Note: Of 15 Bibles sampled only two translated the Hebrew source correctly (2 of 15), the American Standard Bible and Young’s Literal Translation.
Conclusion
Theistic evolution is rejected by both sides of its attempted dualistic embrace.
William of Ockham's razor calls for science to 'cut cleanly', by eliminating extraneous contributions to its knowledge base and choose the simplest option. To today's materialist that choice would be evolution. But at least the Darwinists recognize this principle of contradiction between evolution and religion by dispensing with any reference to religion, God or special creation. Theistic evolution desperately seeks the secular approval of the scientific establishment, but attempts to somehow cling desparately to spiritual values.
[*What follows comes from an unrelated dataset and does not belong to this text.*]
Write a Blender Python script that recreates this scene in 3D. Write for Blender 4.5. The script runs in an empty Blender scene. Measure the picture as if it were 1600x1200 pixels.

As they are unable to face the ultimate nihilism that evolution implies, their equivocation is also found contemptible by Darwin's followers. Ockham's principle applied to theistic evolution requires a choice that the thevolutionist is unwilling to make.
The objective spiritual side of Catholic tradition realizes that this unholy alliance in thevolution is not a merger of equals. In the face of (m)any conflicts, it is the immutable Word of God which must yield to the fickle words of Darwin or Dawkins. This cannot stand. Of all the Scripture cited above against thevolutionary ideas, perhaps these two verses best summarize the case:
No servant can serve two masters; for either he will hate the one and love the other, or he will be devoted to the one and despise the other. Luke 16:13
I know your works; I know that you are neither cold nor hot. I wish you were either cold or hot. So, because you are lukewarm, neither hot nor cold, I will spit you out of my mouth. Rev 3:15,16
What we witness today is an attempt at delayed compensation, a reparation by modern theologians for the perceived error and inherited guilt of the Galilean controversy. There is no comparison between that 17th century misunderstood event and the heresy of accepting both evolution and special creation as an individual world view compatible with salvation. In some future Church council, hopefully in our lifetime, thevolution will be recognized and declared anathema. Until then, we pray that the evolutionists within the Church may come to believe the Word of God as written, and return to the faith in special creation handed down to us by the Church fathers.